The scale of change could attract foreign direct investment (FDI) into the region as an arts and culture destination for citizens, residents, and visitors. 

According to a new report, GCC cultural leaders can set a global example by integrating leading practices and the most exacting sustainability standards into their cultural infrastructure and events.

Investing in sustainable cultural assets is a win-win for the GCC, according to a new report by Strategy& Middle East, a part of the PwC network, where the region could cut carbon emissions by 1.3 million tons, the equivalent of removing 320,000 cars from the roads annually.

This can be done through implementing green methods and technologies in the development of new cultural assets.

The report, titled A Sustainable and Inclusive Cultural Renaissance for the Middle East, noted that Saudi Arabia, which plans to invest $100 billion in cultural projects, could lead this transformative effort.

“Within the context of the region’s ambitious net-zero agendas, GCC cultural leaders have a unique opportunity to put the region in the global vanguard by bringing together culture and sustainability,” said Yahya Anouti, a partner at Strategy& Middle East.

Investing in these sustainable construction methods could also yield substantial savings by 2030. GCC countries could save nearly $14 billion in capital and operating expenses over the lifecycle of their cultural infrastructure.

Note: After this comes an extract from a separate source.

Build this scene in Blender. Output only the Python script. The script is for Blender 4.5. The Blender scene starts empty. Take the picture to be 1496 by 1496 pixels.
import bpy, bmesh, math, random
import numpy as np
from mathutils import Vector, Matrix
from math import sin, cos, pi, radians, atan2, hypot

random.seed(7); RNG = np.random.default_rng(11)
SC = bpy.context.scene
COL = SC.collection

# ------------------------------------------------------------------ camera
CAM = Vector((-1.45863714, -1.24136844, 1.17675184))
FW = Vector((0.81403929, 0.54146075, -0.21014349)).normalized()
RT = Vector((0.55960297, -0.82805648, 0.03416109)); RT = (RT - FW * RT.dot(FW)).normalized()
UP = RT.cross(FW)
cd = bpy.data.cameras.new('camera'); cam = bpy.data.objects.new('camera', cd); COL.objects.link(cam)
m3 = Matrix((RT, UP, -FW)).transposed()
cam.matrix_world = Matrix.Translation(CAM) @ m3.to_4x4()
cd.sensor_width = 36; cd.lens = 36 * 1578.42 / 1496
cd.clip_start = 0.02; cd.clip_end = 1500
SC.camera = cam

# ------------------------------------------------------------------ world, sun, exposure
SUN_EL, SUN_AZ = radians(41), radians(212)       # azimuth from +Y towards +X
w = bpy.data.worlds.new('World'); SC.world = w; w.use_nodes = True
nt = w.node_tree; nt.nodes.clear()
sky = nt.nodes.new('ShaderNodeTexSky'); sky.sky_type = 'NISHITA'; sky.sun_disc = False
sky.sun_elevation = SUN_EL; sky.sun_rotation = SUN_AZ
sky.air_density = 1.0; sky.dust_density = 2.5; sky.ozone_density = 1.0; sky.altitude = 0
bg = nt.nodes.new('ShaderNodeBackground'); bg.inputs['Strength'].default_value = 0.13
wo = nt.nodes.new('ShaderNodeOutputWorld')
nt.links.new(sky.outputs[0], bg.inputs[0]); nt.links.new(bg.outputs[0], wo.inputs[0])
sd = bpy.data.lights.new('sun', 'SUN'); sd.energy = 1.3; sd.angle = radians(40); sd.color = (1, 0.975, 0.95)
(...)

“A collaborative approach that involves communities in the development of cultural assets could lead to outcomes such as social inclusion, physical regeneration, sustainable development, and job creation,” said Nay Abi Ramia, principal at Strategy& Middle East.  

In addition to saving money, sustainable cultural assets could help GCC countries reduce their greenhouse gas emissions by over 600,000 metric tons annually. This could be achieved by hosting cultural events and film productions more sustainably.

But the benefits of sustainable cultural development don’t end there. 

The report also found that sustainable cultural assets could attract an extra 8 million tourists to the region by 2030.

The report suggests different ways of integrating sustainability into cultural development, which include incorporating sustainability into design, facilitating investments in cultural ESG projects, using the arts to promote sustainability, preserving cultural heritage, and providing financial support to artists.